Randall Miller and Jody Savin, the team behind 2007’s Bottle Shock, are developing an untitled project about the punk scene in New York’s famed CBGB nightclub. Founded by Hilly Kristal in 1973, the club was originally intended to feature its namesake musical styles, but became a forum for American punk and New Wave bands like Ramones, Misfits, Television, the Patti Smith Group, Mink DeVille, The Dead Boys, The Dictators, The Fleshtones, The Voidoids, The Cramps, Blondie, The Shirts, and Talking Heads. In later years, it would mainly become known for Hardcore punk with bands such as Agnostic Front, Bad Brains, Murphy’s Law, Cro-Mags, Warzone, Gorilla Biscuits, Sick of It All, and Youth of Today performing there. CBGB has since become the stuff of legend and is widely acknowledged as an iconic place in music history until the club closed in October 2006 with Patti Smith performing the last show. The currently untitled film will “center on the real-life story of Hilly Kristal’s CBGB club and its impact on the underground music scene.” Savin will direct and co-write with Miller. Both are set to produce through their indie banner Unclaimed Freight Prods.

“This is a film about an era of music, about a place that I hung out at in New York in the early ’80s and about an unsung champion of new music,” Savin said.

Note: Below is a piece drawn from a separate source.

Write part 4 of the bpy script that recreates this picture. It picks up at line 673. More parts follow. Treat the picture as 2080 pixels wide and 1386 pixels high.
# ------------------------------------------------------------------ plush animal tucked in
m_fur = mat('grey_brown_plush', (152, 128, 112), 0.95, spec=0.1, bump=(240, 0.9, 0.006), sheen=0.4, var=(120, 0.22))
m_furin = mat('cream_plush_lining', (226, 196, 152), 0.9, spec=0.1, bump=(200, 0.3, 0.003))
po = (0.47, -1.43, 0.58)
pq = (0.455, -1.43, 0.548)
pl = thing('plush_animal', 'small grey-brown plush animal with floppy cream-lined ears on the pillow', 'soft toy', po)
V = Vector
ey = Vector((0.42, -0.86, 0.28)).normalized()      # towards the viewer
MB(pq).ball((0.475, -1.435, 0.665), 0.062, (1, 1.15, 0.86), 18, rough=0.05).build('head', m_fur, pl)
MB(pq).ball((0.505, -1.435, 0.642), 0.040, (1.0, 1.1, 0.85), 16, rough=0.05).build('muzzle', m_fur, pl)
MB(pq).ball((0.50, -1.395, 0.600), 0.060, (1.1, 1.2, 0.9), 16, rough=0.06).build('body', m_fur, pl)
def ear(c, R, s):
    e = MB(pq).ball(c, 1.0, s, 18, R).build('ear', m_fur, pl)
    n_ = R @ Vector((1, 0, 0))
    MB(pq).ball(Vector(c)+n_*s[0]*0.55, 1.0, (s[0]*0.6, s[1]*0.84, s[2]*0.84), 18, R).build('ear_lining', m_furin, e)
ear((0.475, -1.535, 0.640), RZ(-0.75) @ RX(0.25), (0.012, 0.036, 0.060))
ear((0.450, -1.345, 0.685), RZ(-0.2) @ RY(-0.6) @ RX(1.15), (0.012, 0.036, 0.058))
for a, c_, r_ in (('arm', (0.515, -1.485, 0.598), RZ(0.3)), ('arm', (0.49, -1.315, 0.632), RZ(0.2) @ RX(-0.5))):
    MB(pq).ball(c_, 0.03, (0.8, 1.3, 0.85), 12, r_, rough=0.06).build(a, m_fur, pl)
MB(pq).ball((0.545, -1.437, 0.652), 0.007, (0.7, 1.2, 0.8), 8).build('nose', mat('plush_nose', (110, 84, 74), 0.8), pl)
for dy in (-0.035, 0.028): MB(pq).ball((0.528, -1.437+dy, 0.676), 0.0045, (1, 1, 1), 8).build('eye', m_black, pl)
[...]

Miller added: “(Jody) knows everything I do as a filmmaker, but she adds a love for New York and an ear for this time and place.

If there is a partnership that music and movie lovers should be on the look out for, it is most certainly Miller and Savin. The duo also are also teaming up with Brad Rosenberger on the music biopic “The Drummer: The Story of Dennis Wilson of the Beach Boys.”

Listeners of the Sound On Sight podcast know these two films are right up our alley and we will be sure to keep a close eye on any other details that emerge.